Beim Trainer-Lehrgang in Köln werden Sie viele ehemalige Spieler treffen.

Klar, zum Beispiel Jörn Andersen, Thomas Kastenmaier, Stefan Studer und sogar zwei Frauennationalspielerinnen, Kerstin Stegemann und Silke Rottenberg.

Die Lehrgangself aus Köln könnte es ja beinahe mit der litauischen Nationalmannschaft aufnehmen.

Keine schlechte Idee. Die Leute würden auch dann ins Stadion kommen. Deutsche Spieler sind bei uns bestens bekannt.

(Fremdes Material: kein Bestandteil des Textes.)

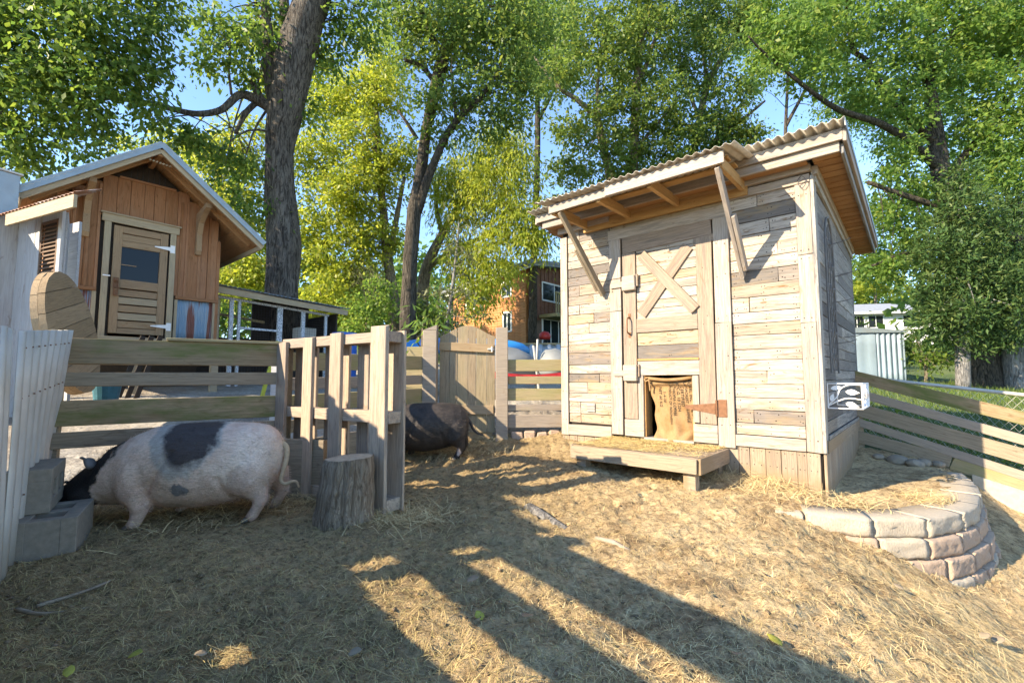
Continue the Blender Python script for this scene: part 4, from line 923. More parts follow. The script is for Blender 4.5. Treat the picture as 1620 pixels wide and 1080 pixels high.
block(DO, 'window_sash', (.112, .0, 2.60), (.30, .008, 2.612), M_coopdoor, .001)
for z_ in (2.95, 1.72):
    h = MB().add([(.76, -.042, z_ - .06), (.76, -.042, z_ + .06), (.70, -.042, z_ + .06), (.70, -.042, z_ + .03), (.50, -.042, z_ + .008), (.50, -.042, z_ - .008), (.70, -.042, z_ - .03), (.70, -.042, z_ - .06),
                  (.76, -.036, z_ - .06), (.76, -.036, z_ + .06), (.70, -.036, z_ + .06), (.70, -.036, z_ + .03), (.50, -.036, z_ + .008), (.50, -.036, z_ - .008), (.70, -.036, z_ - .03), (.70, -.036, z_ - .06)],
                 [[0, 1, 2, 7], [7, 2, 3, 6], [6, 3, 4, 5], [8, 15, 10, 9], [15, 14, 11, 10], [14, 13, 12, 11]] + [[i, (i + 1) % 8, (i + 1) % 8 + 8, i + 8] for i in range(8)])
    part('hinge', h.mesh('hinge'), M_whitemetal, DO)
lk = MB().box((.04, -.03, 2.24), (.10, -.012, 2.40)).tube([(.07, -.02, 2.36), (.07, -.075, 2.36)], .022, 8); lk.tube(spline([(.045, -.03, 2.30), (.045, -.05, 2.22), (.095, -.05, 2.22), (.095, -.03, 2.30)], 3), .007, 6); lk.box((.045, -.065, 2.13), (.095, -.03, 2.22)); part('lock', lk.mesh('lock'), M_rustiron, DO)
block(DO, 'latch_plate', (-.085, -.05, 2.40), (.0, -.037, 2.42), M_whitemetal)
# gable vent and hanging ornament
part('gable_vent', prism('gable_vent', [(.08, 3.93), (.70, 3.93), (xc, 4.19)], .01), M_darkw, CO, Matrix.Translation((0, -.004, 0)))
board(CO, 'trim', (.04, -.012, 3.915), (.74, -.012, 3.915), .035, .03, M_coop)
for q in range(7):
    xx = .17 + q * .07; part('vent_bar', boxmesh('vent_bar', .006, .006, max(.02, roofz(xx) - .06 - 3.93), .001), M_iron, CO, Matrix.Translation((xx, -.012, 3.93 + max(.02, roofz(xx) - .06 - 3.93) / 2)))
# roof: rafters, boarding, sheet, fascia
y0 = -.62
for s, xe in ((-1, -.98), (1, 1.84)):
    ze = roofz(xe); up = Vector((s * pit, 0, 1)).normalized()
    RS = part('roof', corrugated('roof', (xc, y0 - .06, zr + .075), (xe - xc, 0, ze - zr), (0, depth + .9, 0), .07, .009), M_galvroof, CO)
    n_ = 9
    for i in range(n_):
        u0, u1 = (i + .02) / n_, (i + .98) / n_; um = (i + .5) / n_; xm = xc + (xe - xc) * um; zm = zr + (ze - zr) * um + .03
        board(RS, 'roof_board', (xm, y0 + .01, zm), (xm, depth + .3, zm), math.hypot(xe - xc, ze - zr) / n_ - .004, .016, M_soffit, up=(xe - xc, 0, ze - zr))
    board(RS, 'metal_trim', (xc - s * .01, y0 - .05, zr + .06), (xe + s * .02, y0 - .05, ze + .06 - .02), .085, .012, M_bluemetal, up=up)
    board(RS, 'barge_board', (xc, y0 - .012, zr - .025), (xe, y0 - .012, ze - .025), .085, .03, M_cooptrim, up=up)
    board(RS, 'rafter', (xc, y0 + .30, zr - .02), (xe - s * .1, y0 + .30, roofz(xe - s * .1) - .02), .075, .045, M_soffit, up=up)
    board(RS, 'eave_board', (xe - s * .02, y0, ze - .02), (xe - s * .02, depth + .3, ze - .02), .08, .02, M_cooptrim)
board(CO, 'ridge_beam', (xc, y0, zr - .06), (xc, depth, zr - .06), .11, .06, M_soffit)
ch = thing('hanging_chain', 'short string of pale shells hung under the coop ridge', 'chain', (*coop_world(xc, -.55), 4.10), CPn)
for q in range(7): part('shell', tubemesh('shell', [(-.12 + q * .04, 0, -.01 - .02 * q / 6), (-.10 + q * .04, .005, .01 - .02 * q / 6)], [.012, .014], 6), M_cooptrim, ch)
for xb in (-.30, 1.07):                                      # carved brackets
    prof = [(0, 2.93), (0, 3.70), (-.50, 3.78), (-.50, 3.70), (-.34, 3.64), (-.16, 3.50), (-.09, 3.3), (-.10, 3.0), (-.06, 2.93)]
    top = roofz(xb) - .06; k = (top - 2.93) / .85
    me = prism('bracket', [(y, 2.93 + (z - 2.93) * k) for y, z in prof], .075); part('bracket', me, M_coopdoor, CO, Matrix(((0, 1, 0, xb - .037), (1, 0, 0, -.0), (0, 0, 1, 0), (0, 0, 0, 1))))
for (px_, py_) in ((-.45, -.3), (.30, -.3), (1.30, -.3), (-.45, 1.6), (1.3, 1.6)):
    wx, wy = coop_world(px_, py_); block(CO, 'stilt', (px_ - .05, py_ - .05, gz(wx, wy) - .1), (px_ + .05, py_ + .05, 1.42), M_cooptrim)
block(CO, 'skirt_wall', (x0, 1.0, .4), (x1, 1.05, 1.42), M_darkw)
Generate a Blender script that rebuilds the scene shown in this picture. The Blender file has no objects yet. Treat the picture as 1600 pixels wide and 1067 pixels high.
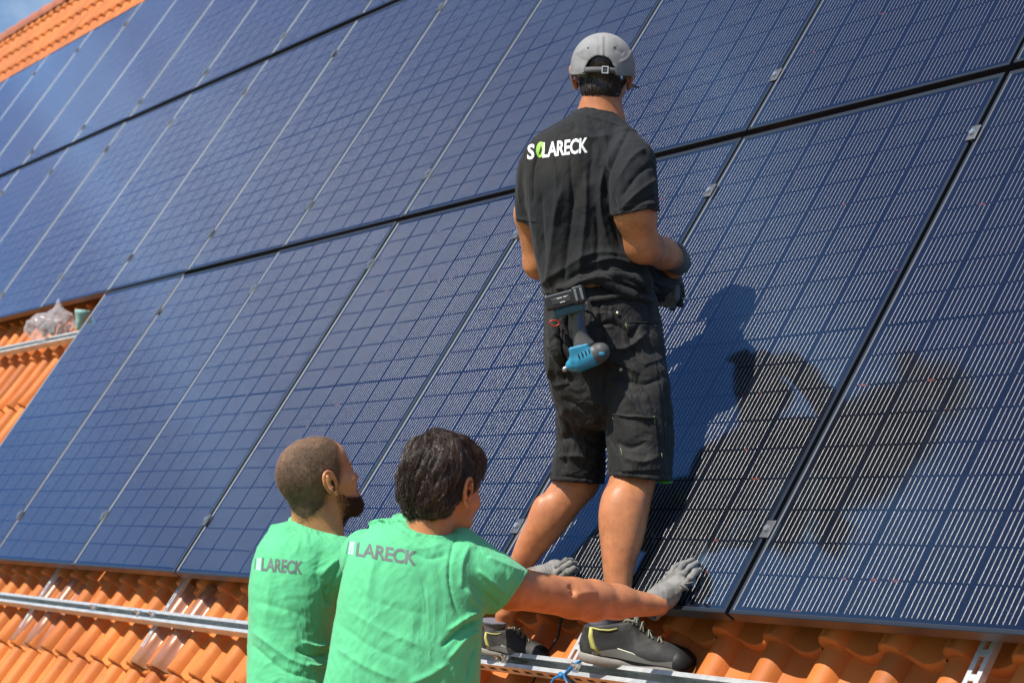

Nichts gegen den Bekanntheitsgrad der Herren Studer und Kastenmaier – aber in Litauen?

In Litauen ist es gar kein Problem, die Spiele der Bundesliga im Fernsehen zu verfolgen. Fast alle haben Kabelfernsehen. Die können sogar das DSF empfangen.

Das Gespräch führten Erik Eggers und Michael Rosentritt.